──────── PROVIDED DATA ────────
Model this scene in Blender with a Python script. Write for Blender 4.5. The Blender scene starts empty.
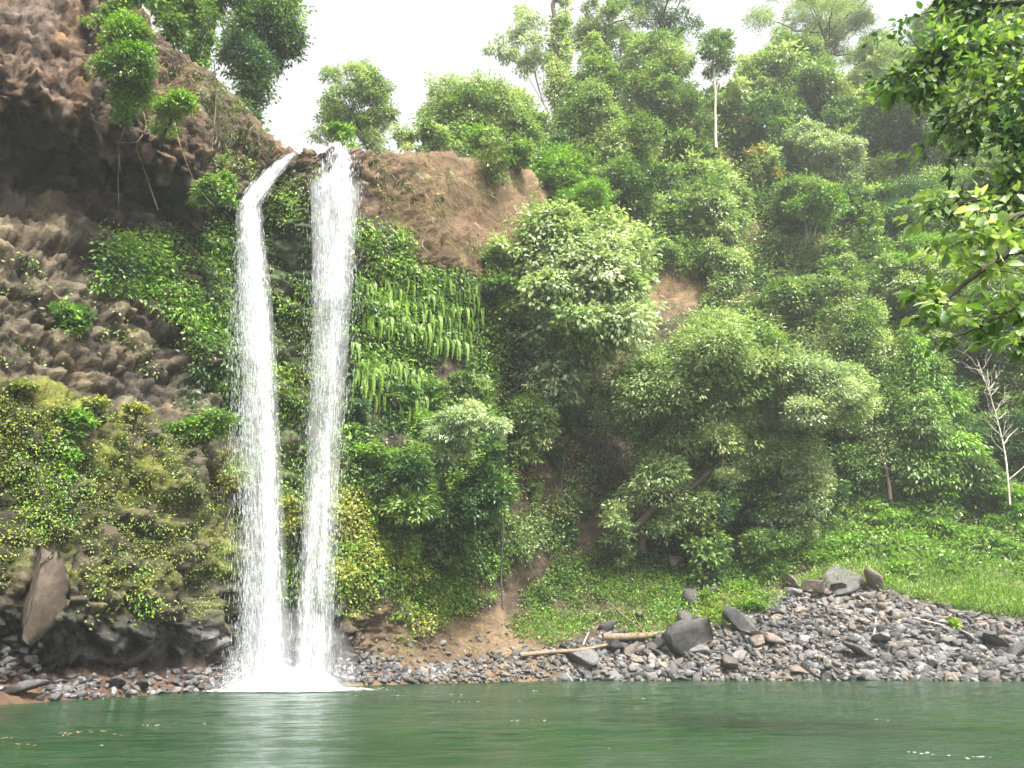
import bpy, bmesh, math, random
import numpy as np
from mathutils import Vector, Matrix
from mathutils.bvhtree import BVHTree

# ------------------------------------------------------------------ camera, light, sky, exposure
SC = bpy.context.scene
COL = SC.collection
F = 820.0                      # focal length in pixels of the 1024 wide picture
PITCH = math.radians(18.0)
CAMZ = 1.7
cam_d = bpy.data.cameras.new('camera')
cam_d.sensor_width = 36.0
cam_d.lens = F * 36.0 / 1024.0
cam_d.clip_end = 2000
cam = bpy.data.objects.new('camera', cam_d)
COL.objects.link(cam)
cam.location = (0, 0, CAMZ)
cam.rotation_euler = (math.pi / 2 + PITCH, 0, 0)
SC.camera = cam

SUN_EL, SUN_AZ = 54.0, -28.0    # degrees; azimuth from behind and left of the camera
world = bpy.data.worlds.new('World')
SC.world = world
world.use_nodes = True
wn = world.node_tree.nodes
wl = world.node_tree.links
wn.clear()
sky = wn.new('ShaderNodeTexSky')
sky.sky_type = 'NISHITA'
sky.sun_disc = False
sky.sun_elevation = math.radians(SUN_EL)
sky.sun_rotation = math.radians(180 + SUN_AZ)
sky.air_density = 1.0
sky.dust_density = 6.0
sky.ozone_density = 1.0
hs = wn.new('ShaderNodeHueSaturation')
hs.inputs['Saturation'].default_value = 0.03     # bright overcast: nearly white cloud
bg = wn.new('ShaderNodeBackground')
bg.inputs['Strength'].default_value = 0.125
wo = wn.new('ShaderNodeOutputWorld')
wl.new(sky.outputs[0], hs.inputs['Color'])
wl.new(hs.outputs[0], bg.inputs['Color'])
wl.new(bg.outputs[0], wo.inputs['Surface'])

sun_d = bpy.data.lights.new('sun', 'SUN')
sun_d.energy = 3.2
sun_d.angle = math.radians(14)
sun_d.color = (1.0, 0.97, 0.92)
sun = bpy.data.objects.new('sun', sun_d)
COL.objects.link(sun)
_el, _az = math.radians(SUN_EL), math.radians(SUN_AZ)
_dir = Vector((-math.sin(_az) * math.cos(_el), -math.cos(_az) * math.cos(_el), math.sin(_el)))  # towards the sun
sun.rotation_euler = _dir.to_track_quat('Z', 'Y').to_euler()

SC.view_settings.view_transform = 'Standard'
SC.view_settings.look = 'None'
SC.view_settings.gamma = 1.0
SC.view_settings.exposure = 1.78
SC.render.engine = 'CYCLES'
SC.cycles.max_bounces = 6
SC.cycles.diffuse_bounces = 3
SC.cycles.glossy_bounces = 3
SC.cycles.transmission_bounces = 4
SC.cycles.transparent_max_bounces = 12
SC.cycles.volume_bounces = 1
SC.cycles.use_denoising = True
SC.cycles.caustics_reflective = False
SC.cycles.caustics_refractive = False

# ------------------------------------------------------------------ helpers
CP, SP = math.cos(PITCH), math.sin(PITCH)


def P(px, py, Y):
    """world point seen at a picture position, at forward distance Y"""
    u, v = (px - 512.0) / F, (384.0 - py) / F
    t = Y / (CP - v * SP)
    return np.array((t * u, Y, CAMZ + t * (SP + v * CP)))


def proj(p):
    """world points (n,3) -> picture positions (n,2)"""
    y, z = p[:, 1], p[:, 2] - CAMZ
    d = y * CP + z * SP
    w = -y * SP + z * CP
    return np.stack((512 + F * p[:, 0] / d, 384 - F * w / d), 1)


def ray(px, py):
    u, v = (px - 512.0) / F, (384.0 - py) / F
    return Vector((u, CP - v * SP, SP + v * CP)).normalized()


def mpp(pt):
    """metres per picture pixel at a point"""
    return (pt[1] * CP + (pt[2] - CAMZ) * SP) / F


def lin(h):
    h = h.lstrip('#')
    c = np.array([int(h[i:i + 2], 16) / 255.0 for i in (0, 2, 4)])
    return np.where(c <= 0.04045, c / 12.92, ((c + 0.055) / 1.055) ** 2.4)


def _hash(ix, iy, iz, s):
    n = (ix * 374761393 + iy * 668265263 + iz * 1442695041 + s * 974711) & 0xffffffff
    n = ((n ^ (n >> 13)) * 1274126177) & 0xffffffff
    n = ((n ^ (n >> 15)) * 1103515245) & 0xffffffff
    n = n ^ (n >> 16)
    return n / 4294967296.0


def vnoise(p, s=0):
    i = np.floor(p).astype(np.int64)
    f = p - i
    f = f * f * (3 - 2 * f)
    r = 0
    for dx in (0, 1):
        wx = f[:, 0] if dx else 1 - f[:, 0]
        for dy in (0, 1):
            wy = f[:, 1] if dy else 1 - f[:, 1]
            for dz in (0, 1):
                wz = f[:, 2] if dz else 1 - f[:, 2]
                r = r + wx * wy * wz * _hash(i[:, 0] + dx, i[:, 1] + dy, i[:, 2] + dz, s)
    return r * 2 - 1


def fbm(p, o=4, s=0, g=0.5):
    r, a = 0, 1.0
    for k in range(o):
        r = r + a * vnoise(p * (2.03 ** k), s + k * 17)
        a *= g
    return r


def worley(p, s=0):
    """F1, F2 and a random number of the nearest cell"""
    i = np.floor(p).astype(np.int64)
    n = len(p)
    f1 = np.full(n, 9.0)
    f2 = np.full(n, 9.0)
    idv = np.zeros(n)
    vec = np.zeros((n, 3))
    for dx in (-1, 0, 1):
        for dy in (-1, 0, 1):
            for dz in (-1, 0, 1):
                c = i + np.array((dx, dy, dz))
                q = np.stack([c[:, k] + _hash(c[:, 0], c[:, 1], c[:, 2], s + 31 * k) for k in range(3)], 1)
                d = np.sqrt(((q - p) ** 2).sum(1))
                nid = _hash(c[:, 0], c[:, 1], c[:, 2], s + 777)
                m = d < f1
                f2 = np.where(m, f1, np.minimum(f2, d))
                idv = np.where(m, nid, idv)
                f1 = np.where(m, d, f1)
                vec = np.where(m[:, None], p - q, vec)
    return f1, f2, idv, vec


def sstep(a, b, x):
    t = np.clip((x - a) / (b - a), 0, 1)
    return t * t * (3 - 2 * t)


def norm(v):
    return v / np.maximum(np.linalg.norm(v, axis=-1, keepdims=True), 1e-9)


def inpoly(xs, ys, poly):
    xs, ys = np.asarray(xs, float), np.asarray(ys, float)
    r = np.zeros(xs.shape, bool)
    n = len(poly)
    for i in range(n):
        x1, y1 = poly[i]
        x2, y2 = poly[(i + 1) % n]
        c = ((y1 > ys) != (y2 > ys)) & (xs < (x2 - x1) * (ys - y1) / ((y2 - y1) or 1e-9) + x1)
        r ^= c
    return r


def mesh_from(name, verts, faces_flat, per, col=None, smooth=False):
    """verts (n,3); faces_flat: (m,per) vertex indices"""
    me = bpy.data.meshes.new(name)
    verts = np.asarray(verts, np.float32)
    faces_flat = np.asarray(faces_flat, np.int32)
    m = len(faces_flat)
    me.vertices.add(len(verts))
    me.vertices.foreach_set('co', verts.ravel())
    me.loops.add(m * per)
    me.loops.foreach_set('vertex_index', faces_flat.ravel())
    me.polygons.add(m)
    me.polygons.foreach_set('loop_start', np.arange(0, m * per, per, dtype=np.int32))
    me.polygons.foreach_set('loop_total', np.full(m, per, np.int32))
    if smooth:
        me.polygons.foreach_set('use_smooth', np.ones(m, bool))
    if col is not None:
        a = me.attributes.new('Col', 'FLOAT_COLOR', 'POINT')
        c = np.ones((len(verts), 4), np.float32)
        c[:, :col.shape[1]] = col
        a.data.foreach_set('color', c.ravel())
    me.update(calc_edges=True)
    return me


def link(name, me, mat=None, parent=None, loc=None):
    o = bpy.data.objects.new(name, me)
    COL.objects.link(o)
    if mat is not None and me is not None and not me.materials:
        me.materials.append(mat)
    if parent is not None:
        o.parent = parent
    if loc is not None:
        o.location = loc
    return o


def tag(o, label=None, cat=None, group=None, kind=None):
    if label:
        o['label'] = label
    if cat:
        o['category'] = cat
    if group:
        o['group'] = group
    if kind:
        o['kind'] = kind
    return o


def copy_tree(o, parent=None):
    c = o.copy()
    COL.objects.link(c)
    if parent is not None:
        c.parent = parent
    for ch in o.children:
        copy_tree(ch, c)
    return c


# ------------------------------------------------------------------ materials
def new_mat(name):
    m = bpy.data.materials.new(name)
    m.use_nodes = True
    nt = m.node_tree
    for n in list(nt.nodes):
        nt.nodes.remove(n)
    out = nt.nodes.new('ShaderNodeOutputMaterial')
    return m, nt, out


def N(nt, t, **kw):
    n = nt.nodes.new(t)
    for k, v in kw.items():
        if k in ('operation', 'data_type', 'blend_type', 'feature', 'attribute_name', 'distance', 'noise_dimensions', 'voronoi_dimensions'):
            setattr(n, k, v)
        else:
            n.inputs[k].default_value = v
    return n


def leaf_mat(name, rough=0.42, trans=0.32, spec=0.5):
    m, nt, out = new_mat(name)
    at = N(nt, 'ShaderNodeAttribute', attribute_name='Col')
    pr = N(nt, 'ShaderNodeBsdfPrincipled', Roughness=rough)
    pr.inputs['Specular IOR Level'].default_value = spec
    tr = N(nt, 'ShaderNodeBsdfTranslucent')
    mul = N(nt, 'ShaderNodeMix', data_type='RGBA', blend_type='MULTIPLY')
    mul.inputs[0].default_value = 1.0
    mul.inputs[7].default_value = (1.25, 1.3, 0.6, 1)
    mx = N(nt, 'ShaderNodeMixShader', Fac=trans)
    L = nt.links.new
    L(at.outputs['Color'], pr.inputs['Base Color'])
    L(at.outputs['Color'], mul.inputs[6])
    L(mul.outputs[2], tr.inputs['Color'])
    L(pr.outputs[0], mx.inputs[1])
    L(tr.outputs[0], mx.inputs[2])
    L(mx.outputs[0], out.inputs['Surface'])
    return m


M_LEAF = leaf_mat('leaf')
M_MOSS = leaf_mat('moss', rough=0.8, trans=0.15, spec=0.2)
M_NEARLEAF = leaf_mat('broad_leaf', rough=0.35, trans=0.45, spec=0.5)


def bark_mat(name, c1, c2, scale=3.0):
    m, nt, out = new_mat(name)
    tc = N(nt, 'ShaderNodeTexCoord')
    mp = N(nt, 'ShaderNodeMapping')
    mp.inputs['Scale'].default_value = (1, 1, 0.25)
    no = N(nt, 'ShaderNodeTexNoise', Scale=scale, Detail=6.0, Roughness=0.65)
    rp = N(nt, 'ShaderNodeValToRGB')
    rp.color_ramp.elements[0].position = 0.3
    rp.color_ramp.elements[1].position = 0.7
    rp.color_ramp.elements[0].color = (*lin(c1), 1)
    rp.color_ramp.elements[1].color = (*lin(c2), 1)
    bp = N(nt, 'ShaderNodeBump', Strength=0.6, Distance=0.05)
    pr = N(nt, 'ShaderNodeBsdfPrincipled', Roughness=0.85)
    L = nt.links.new
    L(tc.outputs['Object'], mp.inputs['Vector'])
    L(mp.outputs[0], no.inputs['Vector'])
    L(no.outputs['Fac'], rp.inputs['Fac'])
    L(rp.outputs[0], pr.inputs['Base Color'])
    L(no.outputs['Fac'], bp.inputs['Height'])
    L(bp.outputs[0], pr.inputs['Normal'])
    L(pr.outputs[0], out.inputs['Surface'])
    return m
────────
(STATED GOAL): Pictures are excluded: retype only the lines from the beginning of the listing above through the line with "from mathutils.bvhtree import BVHTree", both included.

(RESULT OF THE TASK):
Model this scene in Blender with a Python script. Write for Blender 4.5. The Blender scene starts empty.
import bpy, bmesh, math, random
import numpy as np
from mathutils import Vector, Matrix
from mathutils.bvhtree import BVHTree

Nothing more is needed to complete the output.